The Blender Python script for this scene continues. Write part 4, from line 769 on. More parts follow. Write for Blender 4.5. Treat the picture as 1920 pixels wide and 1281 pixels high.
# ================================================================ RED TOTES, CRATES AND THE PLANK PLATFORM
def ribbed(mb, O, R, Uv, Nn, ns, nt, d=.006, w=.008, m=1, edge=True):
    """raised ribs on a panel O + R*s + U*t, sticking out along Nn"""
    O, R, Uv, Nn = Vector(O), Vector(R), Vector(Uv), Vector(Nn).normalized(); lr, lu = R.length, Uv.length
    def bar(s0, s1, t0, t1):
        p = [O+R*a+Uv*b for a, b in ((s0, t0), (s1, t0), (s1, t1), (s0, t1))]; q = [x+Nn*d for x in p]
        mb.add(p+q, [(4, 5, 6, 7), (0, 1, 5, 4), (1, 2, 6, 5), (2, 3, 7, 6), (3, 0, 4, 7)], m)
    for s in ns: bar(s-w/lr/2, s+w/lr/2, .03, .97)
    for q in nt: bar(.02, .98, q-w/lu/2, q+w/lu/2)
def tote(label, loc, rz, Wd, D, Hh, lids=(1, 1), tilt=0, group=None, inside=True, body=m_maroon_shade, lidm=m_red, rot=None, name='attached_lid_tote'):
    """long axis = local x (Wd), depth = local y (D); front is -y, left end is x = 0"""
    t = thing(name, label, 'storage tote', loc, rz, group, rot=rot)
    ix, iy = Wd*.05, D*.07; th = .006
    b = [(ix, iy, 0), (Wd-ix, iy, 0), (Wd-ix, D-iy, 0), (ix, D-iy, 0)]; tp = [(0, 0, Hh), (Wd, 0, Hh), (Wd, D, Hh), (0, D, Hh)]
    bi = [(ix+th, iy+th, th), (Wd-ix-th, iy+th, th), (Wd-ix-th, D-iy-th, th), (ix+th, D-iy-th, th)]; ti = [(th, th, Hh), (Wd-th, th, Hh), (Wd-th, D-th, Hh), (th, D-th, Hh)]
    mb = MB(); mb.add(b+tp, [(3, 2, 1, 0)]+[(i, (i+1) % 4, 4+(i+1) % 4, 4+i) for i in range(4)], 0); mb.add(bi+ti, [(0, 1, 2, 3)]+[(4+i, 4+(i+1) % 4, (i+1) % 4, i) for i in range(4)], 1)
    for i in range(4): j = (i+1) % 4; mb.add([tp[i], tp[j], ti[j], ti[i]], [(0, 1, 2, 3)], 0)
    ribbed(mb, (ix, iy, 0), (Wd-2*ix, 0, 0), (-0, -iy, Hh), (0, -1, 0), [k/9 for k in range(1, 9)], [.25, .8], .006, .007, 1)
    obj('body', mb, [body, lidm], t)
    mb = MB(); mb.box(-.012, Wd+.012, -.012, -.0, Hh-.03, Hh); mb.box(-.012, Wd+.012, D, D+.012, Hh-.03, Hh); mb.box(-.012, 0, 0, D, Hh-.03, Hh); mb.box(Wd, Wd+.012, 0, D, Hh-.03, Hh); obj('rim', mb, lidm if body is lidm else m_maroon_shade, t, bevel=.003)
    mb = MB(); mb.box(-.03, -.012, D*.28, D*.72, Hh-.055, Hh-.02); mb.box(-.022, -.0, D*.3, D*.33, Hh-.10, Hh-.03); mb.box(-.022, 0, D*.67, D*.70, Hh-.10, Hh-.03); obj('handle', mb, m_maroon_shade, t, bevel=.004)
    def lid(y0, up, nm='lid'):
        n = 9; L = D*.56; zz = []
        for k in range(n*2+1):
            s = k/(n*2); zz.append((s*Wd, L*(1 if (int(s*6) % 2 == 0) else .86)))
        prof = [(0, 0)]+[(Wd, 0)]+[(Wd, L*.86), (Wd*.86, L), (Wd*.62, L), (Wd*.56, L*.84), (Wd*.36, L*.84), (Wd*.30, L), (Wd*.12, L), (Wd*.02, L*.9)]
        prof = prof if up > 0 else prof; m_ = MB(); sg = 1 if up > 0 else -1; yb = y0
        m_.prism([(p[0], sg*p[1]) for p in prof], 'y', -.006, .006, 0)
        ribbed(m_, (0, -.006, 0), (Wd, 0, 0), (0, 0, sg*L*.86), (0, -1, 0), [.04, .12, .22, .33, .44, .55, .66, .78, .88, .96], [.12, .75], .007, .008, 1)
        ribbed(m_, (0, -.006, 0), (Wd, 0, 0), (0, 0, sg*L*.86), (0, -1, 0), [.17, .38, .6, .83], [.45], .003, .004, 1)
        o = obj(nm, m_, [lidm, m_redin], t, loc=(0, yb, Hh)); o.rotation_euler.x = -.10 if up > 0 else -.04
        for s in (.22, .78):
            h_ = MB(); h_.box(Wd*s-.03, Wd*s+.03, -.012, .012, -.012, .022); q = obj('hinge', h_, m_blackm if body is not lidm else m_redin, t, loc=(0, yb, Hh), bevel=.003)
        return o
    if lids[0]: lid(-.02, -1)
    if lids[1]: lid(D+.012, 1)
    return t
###
▶ **SHORT PROBLEM**
Extract all of the data above without altering anything.

▶ **FINISHED TASK**
The Blender Python script for this scene continues. Write part 4, from line 769 on. More parts follow. Write for Blender 4.5. Treat the picture as 1920 pixels wide and 1281 pixels high.
# ================================================================ RED TOTES, CRATES AND THE PLANK PLATFORM
def ribbed(mb, O, R, Uv, Nn, ns, nt, d=.006, w=.008, m=1, edge=True):
    """raised ribs on a panel O + R*s + U*t, sticking out along Nn"""
    O, R, Uv, Nn = Vector(O), Vector(R), Vector(Uv), Vector(Nn).normalized(); lr, lu = R.length, Uv.length
    def bar(s0, s1, t0, t1):
        p = [O+R*a+Uv*b for a, b in ((s0, t0), (s1, t0), (s1, t1), (s0, t1))]; q = [x+Nn*d for x in p]
        mb.add(p+q, [(4, 5, 6, 7), (0, 1, 5, 4), (1, 2, 6, 5), (2, 3, 7, 6), (3, 0, 4, 7)], m)
    for s in ns: bar(s-w/lr/2, s+w/lr/2, .03, .97)
    for q in nt: bar(.02, .98, q-w/lu/2, q+w/lu/2)
def tote(label, loc, rz, Wd, D, Hh, lids=(1, 1), tilt=0, group=None, inside=True, body=m_maroon_shade, lidm=m_red, rot=None, name='attached_lid_tote'):
    """long axis = local x (Wd), depth = local y (D); front is -y, left end is x = 0"""
    t = thing(name, label, 'storage tote', loc, rz, group, rot=rot)
    ix, iy = Wd*.05, D*.07; th = .006
    b = [(ix, iy, 0), (Wd-ix, iy, 0), (Wd-ix, D-iy, 0), (ix, D-iy, 0)]; tp = [(0, 0, Hh), (Wd, 0, Hh), (Wd, D, Hh), (0, D, Hh)]
    bi = [(ix+th, iy+th, th), (Wd-ix-th, iy+th, th), (Wd-ix-th, D-iy-th, th), (ix+th, D-iy-th, th)]; ti = [(th, th, Hh), (Wd-th, th, Hh), (Wd-th, D-th, Hh), (th, D-th, Hh)]
    mb = MB(); mb.add(b+tp, [(3, 2, 1, 0)]+[(i, (i+1) % 4, 4+(i+1) % 4, 4+i) for i in range(4)], 0); mb.add(bi+ti, [(0, 1, 2, 3)]+[(4+i, 4+(i+1) % 4, (i+1) % 4, i) for i in range(4)], 1)
    for i in range(4): j = (i+1) % 4; mb.add([tp[i], tp[j], ti[j], ti[i]], [(0, 1, 2, 3)], 0)
    ribbed(mb, (ix, iy, 0), (Wd-2*ix, 0, 0), (-0, -iy, Hh), (0, -1, 0), [k/9 for k in range(1, 9)], [.25, .8], .006, .007, 1)
    obj('body', mb, [body, lidm], t)
    mb = MB(); mb.box(-.012, Wd+.012, -.012, -.0, Hh-.03, Hh); mb.box(-.012, Wd+.012, D, D+.012, Hh-.03, Hh); mb.box(-.012, 0, 0, D, Hh-.03, Hh); mb.box(Wd, Wd+.012, 0, D, Hh-.03, Hh); obj('rim', mb, lidm if body is lidm else m_maroon_shade, t, bevel=.003)
    mb = MB(); mb.box(-.03, -.012, D*.28, D*.72, Hh-.055, Hh-.02); mb.box(-.022, -.0, D*.3, D*.33, Hh-.10, Hh-.03); mb.box(-.022, 0, D*.67, D*.70, Hh-.10, Hh-.03); obj('handle', mb, m_maroon_shade, t, bevel=.004)
    def lid(y0, up, nm='lid'):
        n = 9; L = D*.56; zz = []
        for k in range(n*2+1):
            s = k/(n*2); zz.append((s*Wd, L*(1 if (int(s*6) % 2 == 0) else .86)))
        prof = [(0, 0)]+[(Wd, 0)]+[(Wd, L*.86), (Wd*.86, L), (Wd*.62, L), (Wd*.56, L*.84), (Wd*.36, L*.84), (Wd*.30, L), (Wd*.12, L), (Wd*.02, L*.9)]
        prof = prof if up > 0 else prof; m_ = MB(); sg = 1 if up > 0 else -1; yb = y0
        m_.prism([(p[0], sg*p[1]) for p in prof], 'y', -.006, .006, 0)
        ribbed(m_, (0, -.006, 0), (Wd, 0, 0), (0, 0, sg*L*.86), (0, -1, 0), [.04, .12, .22, .33, .44, .55, .66, .78, .88, .96], [.12, .75], .007, .008, 1)
        ribbed(m_, (0, -.006, 0), (Wd, 0, 0), (0, 0, sg*L*.86), (0, -1, 0), [.17, .38, .6, .83], [.45], .003, .004, 1)
        o = obj(nm, m_, [lidm, m_redin], t, loc=(0, yb, Hh)); o.rotation_euler.x = -.10 if up > 0 else -.04
        for s in (.22, .78):
            h_ = MB(); h_.box(Wd*s-.03, Wd*s+.03, -.012, .012, -.012, .022); q = obj('hinge', h_, m_blackm if body is not lidm else m_redin, t, loc=(0, yb, Hh), bevel=.003)
        return o
    if lids[0]: lid(-.02, -1)
    if lids[1]: lid(D+.012, 1)
    return t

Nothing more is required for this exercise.